J'ignorais que ces deux hommes s'étaient enfuis de leur domicile et ce n'est que ce matin, que j'ai appris cette nouvelle dans le bourg.
Je ne puis vous donner aucun renseignement vous permettant de découvrir le refuge actuel de LAGADEC, et TILLY."
Lecture faite persiste et signe.

Poursuivant notre enquête, nous sommes rendus au domicile de Madame LAGADEC, mère et belle-mère des fugitifs, au village de KERHOEN en SAINT-ELOI-LOUARGAT. Malgré toutes les recherches effectuées à son domicile et les dépendances nous n'avons pu découvrir aucune trace ni aucun indice nous permettant de les retrouver Nous avons également fouillé tous les champs environnants, mais nos investigations sont restées sans résultat.

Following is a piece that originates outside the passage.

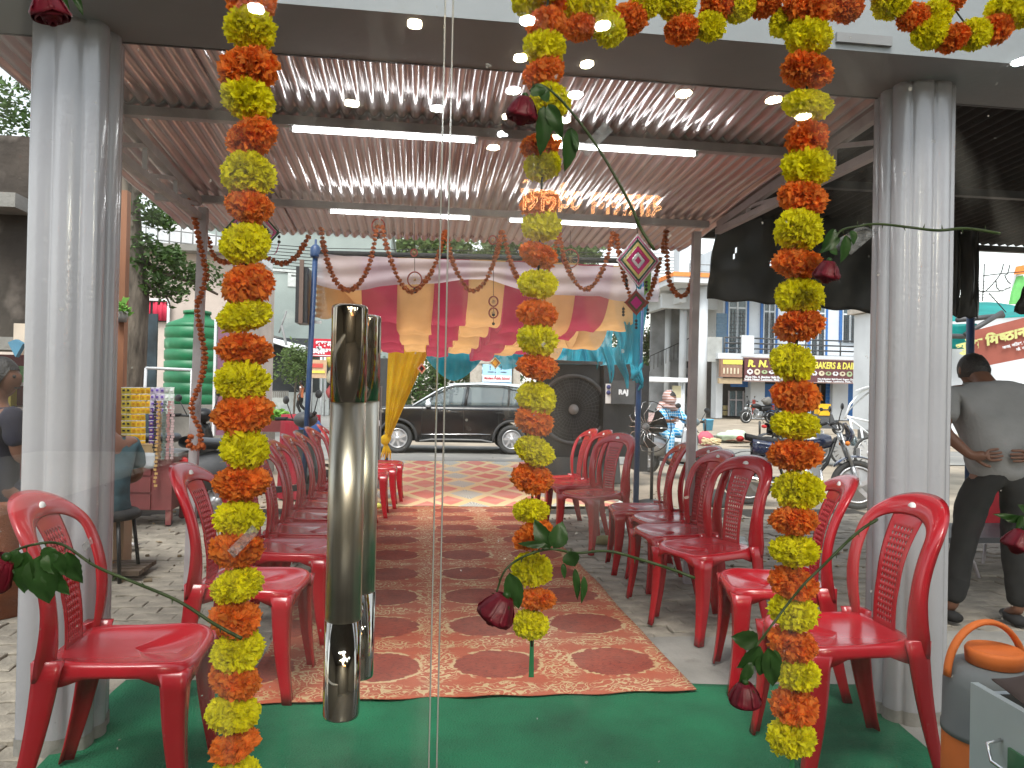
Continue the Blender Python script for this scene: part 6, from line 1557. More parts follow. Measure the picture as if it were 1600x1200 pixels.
MB().box(((a.x + c_.x) / 2, 37.44, c_.z + .3), (.6, .03, .12)).build('yellow_print', cmat('poster_yel', (.75, .60, .10)), s2)
for dx in (-.3, .3): MB().tube([V(((a.x + c_.x) / 2 + dx, 37.5, c_.z)), V(((a.x + c_.x) / 2 + dx, 37.5, -.2))], .03, 5).build('pole', M['grey'], s2)
a, c_ = PY(415, 612, 39.5), PY(514, 632, 39.5)
o = MB().box(((a.x + c_.x) / 2, 39.5, (a.z - .2) / 2), (c_.x - a.x, .2, a.z + .2)).build('low_wall', M['whitewash']); tag(o, 'low whitewashed roadside wall below the jewellers sign', 'wall')
# thatched hut with dark opening
hy = 41; a, c_ = PY(340, 520, hy), PY(484, 628, hy)
hu = thing('roadside_hut', 'dark open roadside hut with sagging flat roof and leaning poles', 'hut', ((a.x + c_.x) / 2, hy, 0))
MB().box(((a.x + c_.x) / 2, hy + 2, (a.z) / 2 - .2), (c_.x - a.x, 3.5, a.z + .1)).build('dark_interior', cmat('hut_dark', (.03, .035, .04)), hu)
MB().poly([PY(330, 519, hy - 1.2), PY(400, 523, hy - 1.2), PY(484, 545, hy - 1.2), PY(484, 550, hy - 1.2), PY(400, 531, hy - 1.2), PY(330, 527, hy - 1.2)], (0, 5, .3)).build('roof', cmat('hut_roof', (.09, .085, .08)), hu)
MB().poly([PY(415, 527, hy - 1.6), PY(478, 542, hy - 1.6), PY(476, 552, hy - 2.2), PY(413, 531, hy - 2.2)], (0, 0, .05)).build('white_awning', M['white'], hu)
for x0, y0, x1, y1, r_ in ((448, 486, 436, 520, .04), (440, 508, 456, 575, .07), (422, 565, 421, 625, .05), (445, 592, 470, 615, .03), (355, 560, 355, 625, .06)):
    MB().tube([PY(x0, y0, hy - 2), PY(x1, y1, hy - 2)], r_, 6).build('pole', M['grey'], hu)
for k in range(9):
    p = PY(424 + k * 3.2, 616, hy - 2.1); MB().box(p, (.08, .06, .34)).build('railing_block', M['concrete'], hu)
tree('bushy shrub under the jewellers sign', (PY(460, 600, 38.4).x, 38.4, -.2), [V((PY(460, 600, 38.4).x, 38.4, -.2)), PY(462, 600, 38.4), PY(464, 580, 38.4)], [], [(PY(452, 575, 38.4), .9), (PY(466, 582, 38.4), .8), (PY(462, 553, 38.4), .7), (PY(475, 560, 38.4), .6)], 1600, .10, M['leafpale'], 8, 'bush', .06)
# dark stall with goods and tyre, right of the sign
a, c_ = PY(512, 560, 39), PY(548, 632, 39)
o = thing('stall', 'dark stall with hanging goods partly behind the steel handle', 'stall', ((a.x + c_.x) / 2, 39.6, 0))
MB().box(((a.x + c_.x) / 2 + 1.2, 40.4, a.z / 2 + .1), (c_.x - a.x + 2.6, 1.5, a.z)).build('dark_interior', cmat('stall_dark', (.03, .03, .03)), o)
for k in range(7): MB().ball(PY(516 + (k % 3) * 5, 565 + k * 8, 38.9), (.2, .15, .3), 10, 6, jit=.6).build('hanging_goods', cmat('goods%d' % (k % 5), 0) if k % 3 == 0 else M['grey'], o)
# school gateway and banner
gy_ = 41; a, c_ = PY(742, 563, gy_), PY(812, 605, gy_)
sg = thing('gateway', 'pale stone gateway with pitched outline beyond the car', 'gateway', ((a.x + c_.x) / 2, gy_, 0))
M['palestone'] = mat('pale_stone', (.42, .38, .33), .85, var=.12)
for xa_, xb_ in ((738, 752), (802, 812)):
    p, q_ = PY(xa_, 575, gy_), PY(xb_, 620, gy_); MB().box(((p.x + q_.x) / 2, gy_ + .3, p.z / 2), (q_.x - p.x, .7, p.z + .3)).build('pillar', M['palestone'], sg)
p, q_ = PY(748, 562, gy_), PY(806, 568, gy_); MB().box(((p.x + q_.x) / 2, gy_ + .3, (p.z + q_.z) / 2), (q_.x - p.x, .8, .25)).build('crossbeam', M['palestone'], sg)
MB().poly([PY(735, 600, gy_), PY(735, 582, gy_), PY(750, 565, gy_), PY(753, 568, gy_), PY(740, 584, gy_), PY(740, 600, gy_)], (0, .5, 0)).build('raked_side', M['palestone'], sg)
MB().box(((PY(752, 590, gy_).x + PY(803, 590, gy_).x) / 2, gy_ + .6, .9), (2.1, .2, 2.2)).build('gate_leaf', M['palestone'], sg)
a, c_ = PY(754, 569, gy_ - .4), PY(799, 603, gy_ - .4); W_ = c_.x - a.x; H_ = a.z - c_.z
bn_ = thing('school_banner', 'light blue printed banner with red and black lines hung on the gateway', 'banner', ((a.x + c_.x) / 2, gy_ - .4, 0))
MB().box(((a.x + c_.x) / 2, gy_ - .4, (a.z + c_.z) / 2), (W_, .04, H_)).build('sheet', cmat('banner_blue', (.34, .58, .78)), bn_)
MB().box(((a.x + c_.x) / 2, gy_ - .425, (a.z + c_.z) / 2 - H_ * .17), (W_ * .98, .02, H_ * .30)).build('white_band', M['white'], bn_)
put_text('Modern Public School', H_ * .17, cmat('sign_red', 0), bn_, ((a.x + c_.x) / 2, gy_ - .445, c_.z + H_ * .29), (1, 0, 0), (0, 0, 1), sx=.80, bold=.008)
for k, (dx, ww) in enumerate(((-.22, .2), (.22, .2))): MB().box(((a.x + c_.x) / 2 + dx * W_, gy_ - .43, c_.z + H_ * .64), (ww * W_, .01, .04)).build('print_line', M['ink'], bn_)
for k in range(2): MB().box(((a.x + c_.x) / 2, gy_ - .43, c_.z + H_ * (.06 + .10 * k)), (W_ * .9, .01, .03)).build('print_line', cmat('blue_print', (.06, .2, .4)), bn_)
# trees and scrub behind
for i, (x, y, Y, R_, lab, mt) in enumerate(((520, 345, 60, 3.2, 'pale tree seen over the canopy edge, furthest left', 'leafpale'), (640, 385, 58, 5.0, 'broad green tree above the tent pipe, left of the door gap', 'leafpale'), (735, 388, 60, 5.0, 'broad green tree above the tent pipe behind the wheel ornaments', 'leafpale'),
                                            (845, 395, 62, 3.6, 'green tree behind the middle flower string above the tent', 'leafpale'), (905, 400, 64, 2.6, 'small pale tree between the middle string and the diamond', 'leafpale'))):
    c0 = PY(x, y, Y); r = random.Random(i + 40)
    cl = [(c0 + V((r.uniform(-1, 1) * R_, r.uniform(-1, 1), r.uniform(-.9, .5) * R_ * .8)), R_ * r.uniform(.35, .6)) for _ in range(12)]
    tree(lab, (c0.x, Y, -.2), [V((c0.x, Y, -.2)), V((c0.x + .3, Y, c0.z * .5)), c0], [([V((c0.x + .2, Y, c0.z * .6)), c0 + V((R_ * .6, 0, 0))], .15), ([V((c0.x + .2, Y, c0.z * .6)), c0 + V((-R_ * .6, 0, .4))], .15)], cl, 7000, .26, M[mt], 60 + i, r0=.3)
for i, (x, y, Y, R_, lab, dens) in enumerate(((655, 590, 44, 1.9, 'dark scrubby bush beyond the yellow curtain', 2600), (705, 560, 47, 2.3, 'dark leafy tree beyond the dark car roof', 3600), (590, 560, 47, 2.2, 'dark leafy tree just right of the steel handle', 2600), (765, 545, 50, 2.0, 'dark tree above the stone gateway', 2200),
                                              (1010, 520, 52, 2.6, 'green tree right of the blue tent post by the white columns', 4200), (1015, 572, 48, 1.7, 'low green bush under the tree by the white columns', 2400), (930, 560, 50, 3.0, 'dense tree behind the black cooler', 3800), (1090, 610, 60, 1.6, 'small tree deep behind the white columns', 1200))):
    c0 = PY(x, y, Y); r = random.Random(i + 90); cl = [(c0 + V((r.uniform(-1, 1) * R_, r.uniform(-.7, .7), r.uniform(-1, .7) * R_ * .8)), R_ * r.uniform(.35, .6)) for _ in range(9)]
    tree(lab, (c0.x, Y, -.2), [V((c0.x, Y, -.2)), V((c0.x + .1, Y, c0.z * .5)), c0], [([V((c0.x, Y, c0.z * .5)), c0 + V((R_ * .5, 0, 0))], .08)], cl, dens, .15, M['leafmat'], 100 + i, r0=.14)
# ================================================================ RIGHT : white columned building and bakery
M['whitewall'] = mat('white_wall', (.58, .61, .64), .75, var=.06, scale=1.2, spots=(.8, .66, (.46, .49, .52)))
M['orangetrim'] = mat('orange_trim', (.75, .24, .06), .6)
M['shutter'] = mat('blue_shutter', (.03, .14, .40), .5, var=.1)
wy = 37.0
wc = thing('columned_building', 'white building with tall round columns and orange edged overhanging roof', 'building', (PY(1060, 500, wy).x, wy, 0))
slab = [PY(1003, 468, 44), PY(1055, 430, wy), PY(1240, 430, wy), PY(1240, 430, wy) + V((0, 14, 0)), PY(1003, 468, 44) + V((0, 8, 0))]
zsl = PY(1060, 430, wy).z
P0 = PY(1053, 430, wy); P1 = PY(1250, 430, wy)
pts = [V((P0.x, wy, zsl)), V((P1.x, wy, zsl)), V((P1.x, wy + 14, zsl)), V((P0.x + .6, wy + 14, zsl))]
# slab runs back along its left side
L0 = PX(1003, 468, P0.x + .4) if False else V((P0.x + .3, wy + 13, zsl))
MB().poly([V((P0.x, wy, zsl - .35)), V((P1.x, wy, zsl - .35)), V((P1.x, wy + 15, zsl - .35)), V((P0.x + .2, wy + 15, zsl - .35))], (0, 0, .30)).build('roof_slab', M['whitewall'], wc)
MB().poly([V((P0.x - .05, wy - .05, zsl - .05)), V((P1.x, wy - .05, zsl - .05)), V((P1.x, wy + .1, zsl - .05)), V((P0.x + .1, wy + .1, zsl - .05))], (0, 0, .22)).build('orange_edge', M['orangetrim'], wc)
MB().box((P0.x + .05, wy + 7.6, zsl + .06), (.14, 15, .22)).build('orange_edge', M['orangetrim'], wc)
MB().box(((P0.x + P1.x) / 2 + .5, wy + 3.5, zsl - .9), (P1.x - P0.x, .35, .8)).build('beam', M['whitewall'], wc)
MB().box((P0.x + 1.3, wy + 8.2, zsl - .75), (.35, 12, .7)).build('beam', M['whitewall'], wc)
for (x, w, Y) in ((1096, 15, 38.0), (1066, 11.5, 41), (1042, 9, 45), (1035, 6, 48), (1026, 8, 51), (1047, 6, 52)):
    p = PY(x, 600, Y); r_ = (PY(x + w / 2, 600, Y) - PY(x - w / 2, 600, Y)).length / 2
    MB().lathe([(r_, -.2), (r_, zsl - .4)], (p.x, Y, 0), 20).build('column', M['whitewall'], wc)
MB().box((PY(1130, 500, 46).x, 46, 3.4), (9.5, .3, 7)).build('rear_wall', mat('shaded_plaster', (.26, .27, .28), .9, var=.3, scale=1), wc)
for k, (x0, y0, x1, y1) in enumerate(((1072, 540, 1088, 575), (1072, 585, 1090, 620), (1105, 480, 1120, 560))):
    a, c_ = PY(x0, y0, 45.7), PY(x1, y1, 45.7); MB().box(((a.x + c_.x) / 2, 45.8, (a.z + c_.z) / 2), (c_.x - a.x, .12, a.z - c_.z)).build('window', cmat('window_dark', (.05, .06, .08)), wc)
zz = PY(1070, 520, 40).z
b = MB()
for k in range(16): b.beam(V((P0.x + 1.2 + k * .25, 44.5, 2.6 + k * .12)), V((P0.x + 1.2 + k * .25, 44.5, 3.5 + k * .12)), .03)
b.beam(V((P0.x + 1.2, 44.5, 3.5)), V((P0.x + 5, 44.5, 5.3)), .05); b.build('stair_railing', M['black'], wc)
b = MB()
for z in (.5, .9, 1.3): b.tube([V((PY(1078, 400, 41).x, 41, zsl + z)), V((PY(1160, 400, 41).x, 41, zsl + z))], .03, 6)
for k in range(5): b.tube([V((PY(1078 + 16 * k, 400, 41).x, 41, zsl)), V((PY(1078 + 16 * k, 400, 41).x, 41, zsl + 1.35))], .03, 6)
b.build('roof_railing', M['grey'], wc)
a, c_ = PY(1062, 384, 43), PY(1078, 430, 43); MB().box(((a.x + c_.x) / 2, 43.5, (a.z + zsl) / 2), (c_.x - a.x, 1, a.z - zsl)).build('stair_tower', M['whitewall'], wc)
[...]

A treize heures qurante-cinq, Madame LAGADEC, née LE GUERN, âgée de 55 ans, demeurant au village de "KERHOEN" en SAINT-ELOI-LOUARGAT, déclare :
"J'ai été très surprise ce matin, en apprenant que mon gendre TILLY, Armand et mon fils LAGADEC, Eugène, s'étaient enfuis de leur domicile au bourg de LOURGAT, la nuit dernière vers une heure trente.
Les militaires de l'Armée d'Occupation se sont présentés chez moi et m'ont demandé si je n'avais pas vu mon gendre et mon fils. Comme je n'ai pas vu ces derniers depuis très longtemps, je leur ai répondu par la négative. Je ne peux vous dire où sont cachés mes enfants."
Lecture faite persiste et signe.

A quatorze heures, Mademoiselle LAGADEC, Denise, couturière âgée de 18 ans, demeurant à KERHOEN en St-ELOI-LOUARGAT, née à PLUZUNET le 12 février 1926, déclare :
"J'ai été très surprise en apprenant que mon beau-frère et mon frère, s'étaient enfuis de la maison, la nuit dernière. Je me demande pour quelle raison, ils ont quitté leur domicile à la vue des militaires de l'Armée d'Occupation. Je n'ai jamais su qu'ils étaient recherchés par une autorité quelconque. Je ne puis vous dire où ils auraient pu se cacher, ne leur connaissant aucun ami en dehors de LOUARGAT."
Lecture faite persiste et signe.

ETAT-des-LIEUX : La maison d'habitation des époux TILLY, est sise au bourg de LOUARGAT, en bordure de la route départementale N°31, conduisant de LOUARGAT à St-ELOI. La maison est composée d'une unique pièce au rez-de-chaussée et au premier étage de trois pièces, dont deux occupées par les époux TILLY et une autre par LAGADEC Eugène. Sur le palier au premier étage, nous remarquons une lucarne mesurant 40 centimètres de large sur 30 centimètres de haut. Les deux fugitifs ont passé par cette lucarne donnant sur une cour appartenant à Monsieur GUEGAN, commerçant, demeurant au bourg de LOUARGAT Cette ouverture se trouve à trois mètres du sol et nous remarquons que le sol est légèrement piétiné à l'endroit où ces deux hommes sont tombés. Aucune autre trace se trouvant aux abords de cette cour, nous n'avons pu suivre la piste des fugitifs.

En foi de quoi, nous avons dressé le procès-verbal en quatre expéditions, destinées à Monsieur le Procureur de la République à GUINGAMP, la deuxième à Monsieur le Préfet des Côtes-du-Nord à SAINT-BRIEUC, la troisième au Chef de l'Aussenkommando à SAINT-BRIEUC, la quatrième aux archives.